[Start]

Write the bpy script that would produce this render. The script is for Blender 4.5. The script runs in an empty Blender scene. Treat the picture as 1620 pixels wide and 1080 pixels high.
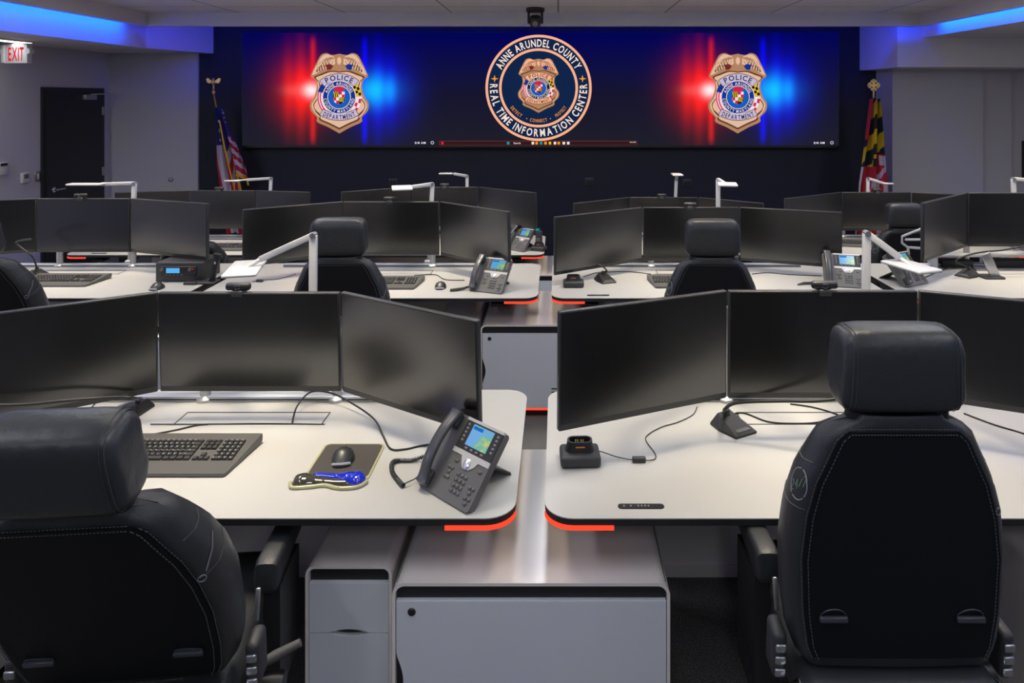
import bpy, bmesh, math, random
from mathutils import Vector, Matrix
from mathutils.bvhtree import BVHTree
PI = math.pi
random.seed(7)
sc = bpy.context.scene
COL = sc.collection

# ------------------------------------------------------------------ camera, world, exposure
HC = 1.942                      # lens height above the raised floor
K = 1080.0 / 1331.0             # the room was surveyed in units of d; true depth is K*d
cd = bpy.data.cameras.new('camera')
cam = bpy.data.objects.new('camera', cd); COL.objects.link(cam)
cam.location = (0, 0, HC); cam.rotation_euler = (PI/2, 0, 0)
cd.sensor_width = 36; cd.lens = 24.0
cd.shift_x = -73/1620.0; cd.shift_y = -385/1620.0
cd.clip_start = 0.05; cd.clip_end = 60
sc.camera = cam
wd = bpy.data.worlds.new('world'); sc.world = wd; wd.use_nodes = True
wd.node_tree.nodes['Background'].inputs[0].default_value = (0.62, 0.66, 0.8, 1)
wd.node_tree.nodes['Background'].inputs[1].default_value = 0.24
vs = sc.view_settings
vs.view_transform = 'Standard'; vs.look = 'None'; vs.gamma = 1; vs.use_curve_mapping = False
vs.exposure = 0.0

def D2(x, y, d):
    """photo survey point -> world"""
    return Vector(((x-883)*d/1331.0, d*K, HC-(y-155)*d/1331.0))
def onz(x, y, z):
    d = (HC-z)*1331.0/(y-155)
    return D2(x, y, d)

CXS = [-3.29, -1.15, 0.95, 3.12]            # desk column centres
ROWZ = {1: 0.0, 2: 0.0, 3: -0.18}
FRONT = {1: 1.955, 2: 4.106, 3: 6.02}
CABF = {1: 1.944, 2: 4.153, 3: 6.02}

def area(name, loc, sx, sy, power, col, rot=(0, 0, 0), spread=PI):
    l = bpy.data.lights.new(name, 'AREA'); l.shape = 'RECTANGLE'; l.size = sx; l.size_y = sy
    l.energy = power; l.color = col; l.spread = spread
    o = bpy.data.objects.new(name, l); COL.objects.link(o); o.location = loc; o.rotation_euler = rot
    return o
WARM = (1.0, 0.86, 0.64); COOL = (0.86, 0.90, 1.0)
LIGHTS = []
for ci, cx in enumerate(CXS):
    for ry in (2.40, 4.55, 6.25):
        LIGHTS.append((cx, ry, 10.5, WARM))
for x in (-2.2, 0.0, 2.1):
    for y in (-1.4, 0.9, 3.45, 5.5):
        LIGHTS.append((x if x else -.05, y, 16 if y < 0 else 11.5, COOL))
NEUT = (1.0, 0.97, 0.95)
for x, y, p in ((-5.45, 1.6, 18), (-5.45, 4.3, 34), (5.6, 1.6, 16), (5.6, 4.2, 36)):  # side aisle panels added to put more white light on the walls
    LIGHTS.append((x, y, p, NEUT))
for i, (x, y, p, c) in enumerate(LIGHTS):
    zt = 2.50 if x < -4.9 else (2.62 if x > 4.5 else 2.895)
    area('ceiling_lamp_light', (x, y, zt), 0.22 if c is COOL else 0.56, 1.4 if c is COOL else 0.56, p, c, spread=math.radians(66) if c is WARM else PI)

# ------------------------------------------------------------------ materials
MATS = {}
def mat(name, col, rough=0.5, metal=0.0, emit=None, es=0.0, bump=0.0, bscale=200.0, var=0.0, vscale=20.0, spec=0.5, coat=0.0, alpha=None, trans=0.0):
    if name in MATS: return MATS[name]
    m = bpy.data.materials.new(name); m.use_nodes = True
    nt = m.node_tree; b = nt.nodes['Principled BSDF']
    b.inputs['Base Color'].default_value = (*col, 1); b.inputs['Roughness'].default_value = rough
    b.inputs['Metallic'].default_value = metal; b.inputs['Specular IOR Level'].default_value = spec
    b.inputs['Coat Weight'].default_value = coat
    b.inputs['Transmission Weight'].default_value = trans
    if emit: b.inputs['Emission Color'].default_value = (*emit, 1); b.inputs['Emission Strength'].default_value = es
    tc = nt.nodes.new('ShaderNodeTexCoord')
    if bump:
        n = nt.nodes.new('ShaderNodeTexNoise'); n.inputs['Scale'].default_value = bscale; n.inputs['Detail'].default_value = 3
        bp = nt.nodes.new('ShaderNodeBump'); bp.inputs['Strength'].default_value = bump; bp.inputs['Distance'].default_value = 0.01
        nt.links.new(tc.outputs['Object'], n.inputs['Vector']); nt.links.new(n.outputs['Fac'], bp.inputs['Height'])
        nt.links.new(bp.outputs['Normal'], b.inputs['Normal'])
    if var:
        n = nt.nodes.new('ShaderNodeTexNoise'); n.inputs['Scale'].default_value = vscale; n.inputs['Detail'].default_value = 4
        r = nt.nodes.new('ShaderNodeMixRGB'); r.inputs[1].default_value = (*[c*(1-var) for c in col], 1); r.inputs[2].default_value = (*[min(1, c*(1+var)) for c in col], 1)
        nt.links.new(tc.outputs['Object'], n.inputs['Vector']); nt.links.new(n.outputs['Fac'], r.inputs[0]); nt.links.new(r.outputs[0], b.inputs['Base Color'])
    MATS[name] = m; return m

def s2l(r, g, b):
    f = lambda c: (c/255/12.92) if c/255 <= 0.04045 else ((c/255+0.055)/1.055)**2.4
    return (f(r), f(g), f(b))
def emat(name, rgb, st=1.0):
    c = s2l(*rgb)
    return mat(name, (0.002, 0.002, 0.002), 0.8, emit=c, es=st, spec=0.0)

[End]

Aim: Track down every line with the word "scene" and copy it.

Answer to this problem:
Write the bpy script that would produce this render. The script is for Blender 4.5. The script runs in an empty Blender scene. Treat the picture as 1620 pixels wide and 1080 pixels high.
sc = bpy.context.scene